* _What needs to be done_: Take the lines from the head of the listing through the one bearing "from mathutils import Vector, Matrix" and copy them exactly, leaving every picture out.
============
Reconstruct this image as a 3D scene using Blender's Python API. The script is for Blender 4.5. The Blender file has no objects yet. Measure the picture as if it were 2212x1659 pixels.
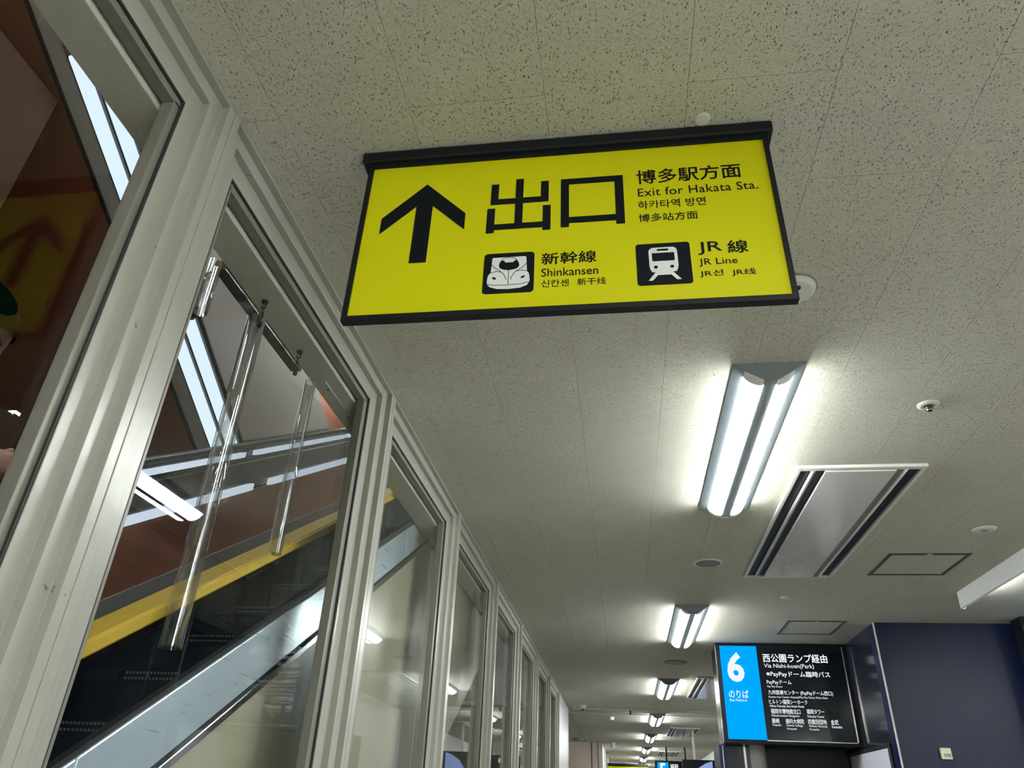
import bpy, bmesh, math, random
from mathutils import Vector, Matrix

# ------------------------------------------------------------------ camera, world, exposure
sc = bpy.context.scene
COL = sc.collection
EYE = 1.45                      # camera height above the floor
CE = 2.70                       # ceiling height
cam_d = bpy.data.cameras.new('camera')
cam_d.sensor_width = 36.0
cam_d.lens = 1561.67 / 2212.0 * 36.0
cam_d.clip_start = 0.02
cam = bpy.data.objects.new('camera', cam_d)
COL.objects.link(cam)
Mx = [[0.9900267, -0.0350585, -0.1364478],
      [0.1354200, 0.5038469, 0.8531118],
      [0.0388400, -0.8630812, 0.5035695]]
cam.matrix_world = Matrix(((Mx[0][0], -Mx[0][1], -Mx[0][2], 0.0),
                           (Mx[1][0], -Mx[1][1], -Mx[1][2], 0.0),
                           (Mx[2][0], -Mx[2][1], -Mx[2][2], EYE),
                           (0, 0, 0, 1)))
sc.camera = cam
sc.view_settings.view_transform = 'Standard'
sc.view_settings.look = 'None'
sc.view_settings.gamma = 1.0
sc.view_settings.use_curve_mapping = False
sc.view_settings.exposure = 1.9
LAMP = 26.0                     # emission of the corridor's lamp bars
world = bpy.data.worlds.new('world')
sc.world = world
world.use_nodes = True
world.node_tree.nodes['Background'].inputs['Color'].default_value = (0.9, 0.95, 1.0, 1)
world.node_tree.nodes['Background'].inputs['Strength'].default_value = 0.03
sc.cycles.transparent_max_bounces = 24
sc.cycles.max_bounces = 8
sc.cycles.diffuse_bounces = 4
sc.cycles.glossy_bounces = 4
sc.cycles.transmission_bounces = 8
sc.cycles.caustics_refractive = False
sc.cycles.caustics_reflective = False
sc.cycles.adaptive_threshold = 0.06
sc.cycles.adaptive_min_samples = 16
sc.cycles.sample_clamp_indirect = 6.0
random.seed(7)
T30 = math.tan(math.radians(30))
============
* _Correct response_:
Reconstruct this image as a 3D scene using Blender's Python API. The script is for Blender 4.5. The Blender file has no objects yet. Measure the picture as if it were 2212x1659 pixels.
import bpy, bmesh, math, random
from mathutils import Vector, Matrix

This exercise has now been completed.